Thematically, "Night Moves" feels most influenced by "If A Tree Falls", the 2011 Oscar-nominated documentary that chronicled a failed terrorist operation by the Earth Liberation Front leaving certain members of its sect in jail or on the run. The overriding idea there had less to do with ecology than with the empty realization all their so-called action changed nothing. How much regret certain characters in "Night Moves" feel is debatable, but what comes in loud and clear is the futility of their choice. The eventual explosion itself is heard off camera, never seen, perhaps a budgetary decision, but more likely a signifier how something that may inflict fiscal and symbolic damage is still just background noise.

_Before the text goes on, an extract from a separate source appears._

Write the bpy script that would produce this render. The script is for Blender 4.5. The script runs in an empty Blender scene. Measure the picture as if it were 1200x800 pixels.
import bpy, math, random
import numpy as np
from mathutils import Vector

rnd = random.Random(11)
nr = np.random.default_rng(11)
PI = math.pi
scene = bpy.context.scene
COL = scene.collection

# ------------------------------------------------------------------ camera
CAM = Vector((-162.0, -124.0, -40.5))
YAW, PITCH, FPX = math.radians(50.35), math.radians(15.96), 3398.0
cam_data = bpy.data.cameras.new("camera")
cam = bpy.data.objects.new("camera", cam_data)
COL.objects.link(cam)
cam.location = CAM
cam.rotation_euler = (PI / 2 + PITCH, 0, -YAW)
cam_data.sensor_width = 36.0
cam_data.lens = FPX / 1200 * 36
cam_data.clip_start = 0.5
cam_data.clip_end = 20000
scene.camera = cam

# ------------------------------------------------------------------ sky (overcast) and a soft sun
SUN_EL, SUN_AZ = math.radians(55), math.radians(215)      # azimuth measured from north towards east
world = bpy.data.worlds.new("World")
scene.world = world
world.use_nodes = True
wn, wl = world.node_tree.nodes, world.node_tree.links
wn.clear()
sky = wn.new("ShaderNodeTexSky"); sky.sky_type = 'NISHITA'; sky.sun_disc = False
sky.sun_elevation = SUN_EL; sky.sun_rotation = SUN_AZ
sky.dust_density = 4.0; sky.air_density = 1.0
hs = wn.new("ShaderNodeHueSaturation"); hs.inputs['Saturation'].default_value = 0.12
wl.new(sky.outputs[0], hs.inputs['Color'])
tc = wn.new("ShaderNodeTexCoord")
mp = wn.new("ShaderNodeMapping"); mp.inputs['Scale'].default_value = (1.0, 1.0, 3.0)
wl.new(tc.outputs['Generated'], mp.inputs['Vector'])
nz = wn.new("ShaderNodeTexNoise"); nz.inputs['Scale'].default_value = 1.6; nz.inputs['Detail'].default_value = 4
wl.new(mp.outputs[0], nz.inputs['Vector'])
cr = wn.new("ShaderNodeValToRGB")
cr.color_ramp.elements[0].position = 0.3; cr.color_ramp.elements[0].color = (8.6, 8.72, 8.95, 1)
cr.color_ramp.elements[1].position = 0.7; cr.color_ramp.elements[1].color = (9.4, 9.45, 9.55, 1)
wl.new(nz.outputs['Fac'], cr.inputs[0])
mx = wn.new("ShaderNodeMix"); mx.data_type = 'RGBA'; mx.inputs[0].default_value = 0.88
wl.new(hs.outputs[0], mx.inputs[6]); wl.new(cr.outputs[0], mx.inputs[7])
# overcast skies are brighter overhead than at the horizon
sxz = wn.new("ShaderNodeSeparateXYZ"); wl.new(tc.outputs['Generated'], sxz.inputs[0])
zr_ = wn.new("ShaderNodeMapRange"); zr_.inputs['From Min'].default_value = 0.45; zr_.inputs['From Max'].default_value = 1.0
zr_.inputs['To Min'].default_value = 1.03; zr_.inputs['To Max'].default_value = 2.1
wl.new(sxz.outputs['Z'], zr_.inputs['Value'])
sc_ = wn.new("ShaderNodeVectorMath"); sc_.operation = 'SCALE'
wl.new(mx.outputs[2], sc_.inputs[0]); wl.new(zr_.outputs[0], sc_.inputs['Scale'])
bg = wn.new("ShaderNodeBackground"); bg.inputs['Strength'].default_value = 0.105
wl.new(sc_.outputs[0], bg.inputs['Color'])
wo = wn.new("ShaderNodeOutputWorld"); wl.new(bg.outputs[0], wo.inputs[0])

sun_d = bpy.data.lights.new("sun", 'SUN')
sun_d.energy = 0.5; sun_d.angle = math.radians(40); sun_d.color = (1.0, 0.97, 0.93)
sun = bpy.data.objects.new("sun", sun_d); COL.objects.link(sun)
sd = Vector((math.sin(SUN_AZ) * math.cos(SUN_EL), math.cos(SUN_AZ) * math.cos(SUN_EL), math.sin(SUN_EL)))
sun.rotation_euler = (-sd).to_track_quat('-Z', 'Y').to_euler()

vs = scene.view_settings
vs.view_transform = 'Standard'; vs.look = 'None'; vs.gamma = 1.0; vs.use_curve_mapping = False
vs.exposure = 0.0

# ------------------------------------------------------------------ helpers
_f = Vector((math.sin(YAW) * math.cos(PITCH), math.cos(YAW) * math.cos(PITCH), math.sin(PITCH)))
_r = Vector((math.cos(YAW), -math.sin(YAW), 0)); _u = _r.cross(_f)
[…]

This is the closest Reichardt has yet come to submitting a genuine genre piece, and she includes red herrings and manufactured suspense, like a flat tire at the worst time, while the third act centers around a moral dilemma as old as Michael Corleone, and beyond. Even so, the film never feels stale nor fake, pulsing with a taciturn dread, a portion of which can be traced directly to Eisenberg's performance. He's gone down in pop culture to this point as a loquacious neurotic, but proves entirely convincing as someone forever clammed up. And the more he loses control of the situation, the more he withdraws, eventually losing himself not in Oregon's forested valleys but in the perpetuating urban jungle.

In "Night Moves" it is not the landscape threatening to eat its characters alive, but industry and commerce threatening to eat the landscape, and soon all that will be left is parking lots of concrete and SUV’s, and outlet stores peddling high-priced equipment for camping trips no one wants to take.